Oleh Ahmad Fauzi

Cahaya terang mulai pudar. Bosan untuk bersinar. Yang gelap dan remang-remang nampak lebih menggairahkan. Menawarkan minuman anggur pemuas dahaga kebenaran. Putih tidak lagi berwibawa, tertelan kepalsuan dan kemunafikan. Suci tidak lebih bermakna selain dari pada ketidakwarasan. Iman sudah tercemar, berbau nanah dihinggapi aura kebusukan.

Zaman sedang menabuh genderang. Agama pewahyuan pucat pasi meradang. Marah oleh banyak serangan dari kritik dunia dan ilmu pengetahuan. Ateisme, kaum kafir-murtad, pendukung sekuler-agnostik bersekutu dengan kemanusiaan.

Menuntut agama pedang diadili di depan mahkamah sejarah keberadaban. Surga dicemooh dengan lantang, layaknya tempat perzinahan akbar yang disucikan. Sang nabi pun tidak lagi terlindungi dari kesalahan. Semangat zaman sedang melawan, menunjukkkan taring dan cakar merah pemberontakan.

Alam cenayang memang mempesonakan.
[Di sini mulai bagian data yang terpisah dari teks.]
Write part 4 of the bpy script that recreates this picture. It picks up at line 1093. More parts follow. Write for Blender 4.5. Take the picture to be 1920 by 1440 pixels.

Memperagakan tariang linglung kesurupan. Tak bisa ditebak dan membingungkan. Kenabian langit telah paripurna tugasnya dan kehabisan tenaga. Terseok-seok bertahan menghindari banyak serangan. Ketika terdesak, senjata dan pembunuhan menjadi pilihan. Atas nama iman dan ketuhanan, semuanya di atas bisa dibenarkan.
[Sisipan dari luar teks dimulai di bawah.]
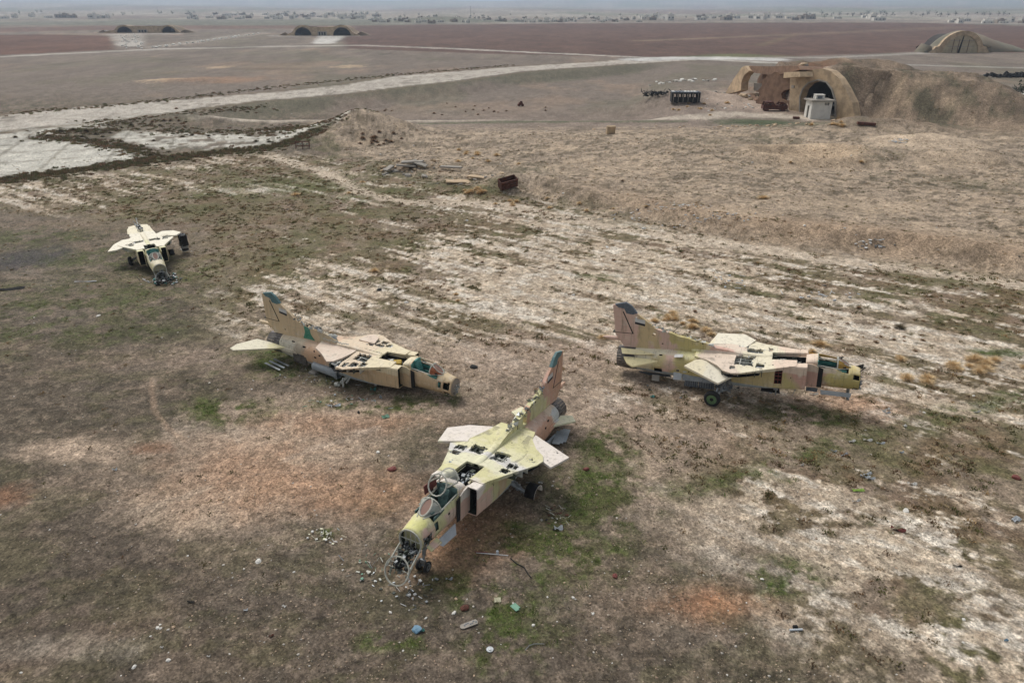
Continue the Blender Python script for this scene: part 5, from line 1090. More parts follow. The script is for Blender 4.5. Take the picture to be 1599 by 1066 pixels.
FAR = dict(key='far_jet', seed=14.2, label='farthest wrecked jet, cream coloured, nose towards the camera and its tail fin gone', noz=(216, 361, .95), blk=(250, 422.5, .75), blkx=11.4, roll=1,
    top=[(-1.2, srgb(214, 202, 164)), (3.0, srgb(216, 206, 180)), (6.0, srgb(210, 204, 162)), (9.6, CRM)], side=[(-1.2, srgb(200, 188, 152)), (6, srgb(204, 186, 150)), (9, srgb(196, 186, 146))], fin=[(-1.2, CRM), (3, CRM)], wingc=[(-1.2, CRM), (3.0, srgb(220, 212, 190))],
    nosekind='ring', droop=-.35, ringx=12.0, fin_on=False, deckwing=True, deckholes={1: [jag(5.45, 5.95, .2, 1.0), jag(5.2, 5.5, 1.3, 1.85, 4, .05), SQ(5.6, 5.9, 1.2, 1.6)], -1: [jag(5.5, 5.9, .25, .9), SQ(5.7, 6.05, 1.05, 1.5), SQ(6.15, 6.4, 1.0, 1.35)]},
    wings={1: dict(poly=[(4.1, .92), (3.7, 1.5), (4.1, 2.3), (5.0, 2.75), (5.6, 2.3), (5.2, 1.6), (5.0, 1.0)], droop=-3, holes=[[(4.7, 1.2), (5.1, 1.75), (5.2, 2.0), (4.9, 1.7)]]), -1: dict(poly=[(4.3, .88), (4.2, 1.6), (4.9, 2.3), (6.4, 2.9), (6.5, 2.2), (6.1, 1.6), (5.3, .9)], droop=3, edge=((5.6, 1.2), (6.4, 1.7)))},
    stabs={1: dict(poly=[(2.4, .7), (2.2, .95), (.6, .9), (.4, .6)], z=.5), -1: dict(poly=[(2.6, .7), (2.1, 1.0), (.6, .85), (.4, .6)], z=.5)},
    tub='teal', seatmat='teal', wsside='glass', holes=[], lowers={}, extra=[x_far])
JETS = {}
for cfg in (NEAR, LEFT, RIGHT, FAR): JETS[cfg['key']] = build_jet(cfg)

# ------------------------------------------------------------ shelters and what stands near them
def vframe(pa, pb, px, py):
    """(along, up) coordinates of a photo pixel on the upright plane through ground points pa, pb"""
    d = Vector((pb.x-pa.x, pb.y-pa.y, 0)).normalized(); n = Vector((-d.y, d.x, 0)); o = Vector((0, 0, CAM_H)); e = at(px, py)-o
    t = (pa-o).dot(n)/e.dot(n); p = o+e*t
    return (p-pa).dot(d), p.z-pa.z
def place(name, loc, rz, label, cat, group=None):
    return empty(name, Matrix.Translation(loc) @ Matrix.Rotation(rz, 4, 'Z'), label, cat, group)
def arc(cx, cz, rx, rz, a0, a1, n): return [(cx+rx*math.cos(a0+(a1-a0)*i/n), cz+rz*math.sin(a0+(a1-a0)*i/n)) for i in range(n+1)]
# standing vaulted shelter on the right
pa = at(1240, 172); pb = at(1346, 189); dd = (pb-pa); dd.z = 0; dd.normalize()
ang = math.atan2(dd.y, dd.x)
sh = place('aircraft_shelter', pa, ang, 'concrete shelter with an open arch, buried under a long earth mound', 'shelter', 'aircraft shelters around the airfield')
U = lambda pts: [vframe(pa, pb, *p) for p in pts]
out = U([(1240, 172), (1240, 113), (1262, 112), (1276, 108.5), (1290, 107), (1304, 111), (1316, 122), (1326, 138), (1337, 160), (1346, 189)])
opn = U([(1256, 178), (1256.5, 152), (1261, 139), (1270, 130), (1284, 125.5), (1297, 129), (1305, 140), (1310.5, 157), (1311, 186)])
out[0] = (out[0][0], -1.2); out[-1] = (out[-1][0], -1.2); opn[0] = (opn[0][0], -.4); opn[-1] = (opn[-1][0], -.4)
zz = max(p[1] for p in out)
bm = bmesh.new(); ring = out+[(opn[-1][0], -1.2)]+list(reversed(opn))+[(opn[0][0], -1.2)]
prism(bm, ring, lambda p: (p[0], -1.0, p[1]), lambda p: (p[0], .6, p[1])); from_bm('facade', bm, 'concrete', sh)
bm = bmesh.new(); ii = opn; cc = (sum(p[0] for p in ii)/len(ii), 2.0); oo = [(cc[0]+(p[0]-cc[0])*1.07, cc[1]+(p[1]-cc[1])*1.06) for p in ii]; oo[0] = (oo[0][0], -.4); oo[-1] = (oo[-1][0], -.4)
prism(bm, oo+list(reversed(ii)), lambda p: (p[0], -1.18, p[1]), lambda p: (p[0], -1.0, p[1])); from_bm('arch_rim', bm, 'concgrey', sh)
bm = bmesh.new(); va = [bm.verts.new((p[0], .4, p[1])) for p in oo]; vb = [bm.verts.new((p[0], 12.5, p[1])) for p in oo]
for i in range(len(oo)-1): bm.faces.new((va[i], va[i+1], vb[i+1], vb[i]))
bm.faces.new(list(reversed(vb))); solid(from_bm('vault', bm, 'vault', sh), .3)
bm = bmesh.new(); box(bm, ((opn[0][0]+opn[-1][0])/2, 6, -.1), (abs(opn[-1][0]-opn[0][0])+.5, 10, .3)); from_bm('shelter_floor', bm, 'concgrey', sh)
bm = bmesh.new()
for k, z0 in enumerate((1.0, 2.5)): box(bm, ((opn[0][0]+opn[-1][0])/2, 6+k, z0), (abs(opn[-1][0]-opn[0][0])*.96, .4, .35))
from_bm('inner_beam', bm, 'concgrey', sh, kind='stuff')
bm = bmesh.new(); w0, w1 = vframe(pa, pb, 1244, 128), vframe(pa, pb, 1250, 134); box(bm, (w0[0]+.3, -1.05, w0[1]-.8), (.7, .1, .5)); from_bm('wall_plate', bm, 'concgrey', sh)
# the earth lying over the vault
aa = np.linspace(.9, 14.4, 50); tt = np.linspace(.2, 13.9, 44); Tt, Aa = np.meshgrid(tt, aa, indexing='ij'); Xc = _fa[0]+Aa*_fd[0]+Tt*_fn[0]; Yc = _fa[1]+Aa*_fd[1]+Tt*_fn[1]
Zc = np.maximum(mound_h(Xc, Yc+.0), mound_h(_fa[0]+Aa*_fd[0]+1.2*_fn[0], _fa[1]+Aa*_fd[1]+1.2*_fn[1])*(Tt < 1.2))+.03-.25*((Aa < 1.2) | (Aa > 14.1)); cs = ground_colour(Xc, Yc, None)[0]
Iv = np.arange(Xc.size).reshape(Xc.shape); Fq = np.stack([Iv[:-1, :-1], Iv[:-1, 1:], Iv[1:, 1:], Iv[1:, :-1]], -1).reshape(-1, 4)
Vc = np.stack([Xc-pa.x, Yc-pa.y, Zc-pa.z], -1).reshape(-1, 3); ca, sa = math.cos(-ang), math.sin(-ang); Vc = np.stack([Vc[:, 0]*ca-Vc[:, 1]*sa, Vc[:, 0]*sa+Vc[:, 1]*ca, Vc[:, 2]], -1)
np_mesh('earth_cover', Vc, Fq, 'ground', 4, ('soil', cs.reshape(-1, 3)), smooth_=True, parent=sh)
# flanking walls left of the arch, with the dark hole
o2 = U([(1180, 168), (1182, 158), (1187, 150), (1185, 141), (1191, 134), (1190, 127), (1197, 122), (1199, 117), (1206, 116), (1211, 112), (1222, 114), (1228, 111), (1240, 112), (1240, 172)]); h2 = U([(1222, 154), (1221, 146), (1226, 141), (1236, 139), (1238.5, 146), (1237, 157), (1228, 157)])
bm = bmesh.new(); prism(bm, o2, lambda p: (p[0], -.2, p[1]), lambda p: (p[0], .9, p[1]), [h2]); from_bm('broken_wall', bm, 'earthbrown', sh)
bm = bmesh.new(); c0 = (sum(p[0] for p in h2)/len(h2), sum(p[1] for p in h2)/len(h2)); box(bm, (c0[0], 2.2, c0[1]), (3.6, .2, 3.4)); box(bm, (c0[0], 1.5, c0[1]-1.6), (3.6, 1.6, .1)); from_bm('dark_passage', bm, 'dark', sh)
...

Patologi dan anomali dalam wahyu mengantarkan manusia untuk mencari sumber-sumber baru penyelamatan. Kedewasaan hadir melalui nalar dan ilmu pengetahuan, simbol peradaban dan kemajuan dengan para nabinya yang mengagumkan.

Sudah ratusan nabi ilmu pengetahuan muncul di permukaan. Mencoba menyerang kitab suci dan memberi arti baru bagi kemanusiaan. Tapi nabi langit sedikitpun belum tergoyahkan, apalagi terkalahkan.

Ini yang harus menjadi pertanyaan besar bagi kita, kenapa wahyu sang nabi tidak bisa mati? Mengapa ideologi pedang dan kematian tetap menang? Dan kewarasan sering berakhir sebagai pecundang?